- The task
Faithfully return all lines, omitting every embedded picture.

- Data
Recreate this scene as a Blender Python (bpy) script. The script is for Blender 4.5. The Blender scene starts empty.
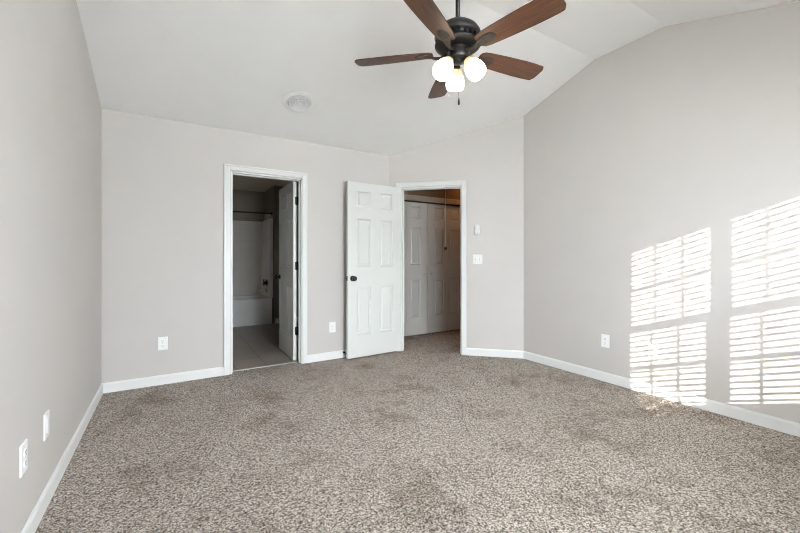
import bpy, bmesh, math, random
from mathutils import Vector, Matrix

random.seed(4)
SC = bpy.context.scene
COL = SC.collection
PI = math.pi

# ------------------------------------------------------------------ room measures
XL, XR = -0.498, 3.504            # left / right wall faces
YB, YF = 4.113, -0.48             # back / front (window) wall faces
AX, YR = 2.354, 2.976             # angled wall runs from (AX, YB) to (XR, YR)
ZB = 2.455                        # height where the vault starts
Y1, Y2, Z1 = 2.112, 1.503, 3.089  # flat strip of the vault
BBH, BBT = 0.0873, 0.012
CAMH, YAW = 1.1668, 0.5525
FX, FY = 1.528, 1.810             # fan axis

# ------------------------------------------------------------------ camera
cd = bpy.data.cameras.new('camera')
cam = bpy.data.objects.new('camera', cd)
COL.objects.link(cam)
cd.sensor_width = 36.0
cd.lens = 376.16 * 36.0 / 800.0
cd.shift_x = -1.386 / 800.0
cd.shift_y = -8.59 / 800.0
cd.clip_start = 0.02
cam.location = (0, 0, CAMH)
cam.rotation_euler = (PI / 2, 0, -YAW)
SC.camera = cam

# ------------------------------------------------------------------ sky, sun, exposure
SC.view_settings.view_transform = 'Standard'
SC.view_settings.look = 'None'
SC.view_settings.gamma = 1.0
SC.view_settings.use_curve_mapping = False
SC.view_settings.exposure = 0.70
SC.cycles.filter_width = 1.0
SC.cycles.max_bounces = 16
SC.cycles.diffuse_bounces = 10
SC.cycles.transparent_max_bounces = 16
SC.cycles.sample_clamp_indirect = 8.0

SKY_STRENGTH = 152.0
SUN_STRENGTH = 9.8
w = bpy.data.worlds.new('world')
SC.world = w
w.use_nodes = True
bg = w.node_tree.nodes['Background']
_n, _l = w.node_tree.nodes, w.node_tree.links      # soft sky, brighter overhead than at the horizon
_tc = _n.new('ShaderNodeTexCoord'); _sp = _n.new('ShaderNodeSeparateXYZ'); _rp = _n.new('ShaderNodeValToRGB')
_l.new(_tc.outputs['Generated'], _sp.inputs[0]); _l.new(_sp.outputs['Z'], _rp.inputs['Fac'])
_rp.color_ramp.elements[0].color = (0.092, 0.098, 0.106, 1)
_rp.color_ramp.elements[1].color = (0.91, 0.97, 1.04, 1)
_e = _rp.color_ramp.elements.new(0.35); _e.color = (0.275, 0.294, 0.317, 1)
_l.new(_rp.outputs['Color'], bg.inputs[0])
bg.inputs[1].default_value = SKY_STRENGTH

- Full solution
Recreate this scene as a Blender Python (bpy) script. The script is for Blender 4.5. The Blender scene starts empty.
import bpy, bmesh, math, random
from mathutils import Vector, Matrix

random.seed(4)
SC = bpy.context.scene
COL = SC.collection
PI = math.pi

# ------------------------------------------------------------------ room measures
XL, XR = -0.498, 3.504            # left / right wall faces
YB, YF = 4.113, -0.48             # back / front (window) wall faces
AX, YR = 2.354, 2.976             # angled wall runs from (AX, YB) to (XR, YR)
ZB = 2.455                        # height where the vault starts
Y1, Y2, Z1 = 2.112, 1.503, 3.089  # flat strip of the vault
BBH, BBT = 0.0873, 0.012
CAMH, YAW = 1.1668, 0.5525
FX, FY = 1.528, 1.810             # fan axis

# ------------------------------------------------------------------ camera
cd = bpy.data.cameras.new('camera')
cam = bpy.data.objects.new('camera', cd)
COL.objects.link(cam)
cd.sensor_width = 36.0
cd.lens = 376.16 * 36.0 / 800.0
cd.shift_x = -1.386 / 800.0
cd.shift_y = -8.59 / 800.0
cd.clip_start = 0.02
cam.location = (0, 0, CAMH)
cam.rotation_euler = (PI / 2, 0, -YAW)
SC.camera = cam

# ------------------------------------------------------------------ sky, sun, exposure
SC.view_settings.view_transform = 'Standard'
SC.view_settings.look = 'None'
SC.view_settings.gamma = 1.0
SC.view_settings.use_curve_mapping = False
SC.view_settings.exposure = 0.70
SC.cycles.filter_width = 1.0
SC.cycles.max_bounces = 16
SC.cycles.diffuse_bounces = 10
SC.cycles.transparent_max_bounces = 16
SC.cycles.sample_clamp_indirect = 8.0

SKY_STRENGTH = 152.0
SUN_STRENGTH = 9.8
w = bpy.data.worlds.new('world')
SC.world = w
w.use_nodes = True
bg = w.node_tree.nodes['Background']
_n, _l = w.node_tree.nodes, w.node_tree.links      # soft sky, brighter overhead than at the horizon
_tc = _n.new('ShaderNodeTexCoord'); _sp = _n.new('ShaderNodeSeparateXYZ'); _rp = _n.new('ShaderNodeValToRGB')
_l.new(_tc.outputs['Generated'], _sp.inputs[0]); _l.new(_sp.outputs['Z'], _rp.inputs['Fac'])
_rp.color_ramp.elements[0].color = (0.092, 0.098, 0.106, 1)
_rp.color_ramp.elements[1].color = (0.91, 0.97, 1.04, 1)
_e = _rp.color_ramp.elements.new(0.35); _e.color = (0.275, 0.294, 0.317, 1)
_l.new(_rp.outputs['Color'], bg.inputs[0])
bg.inputs[1].default_value = SKY_STRENGTH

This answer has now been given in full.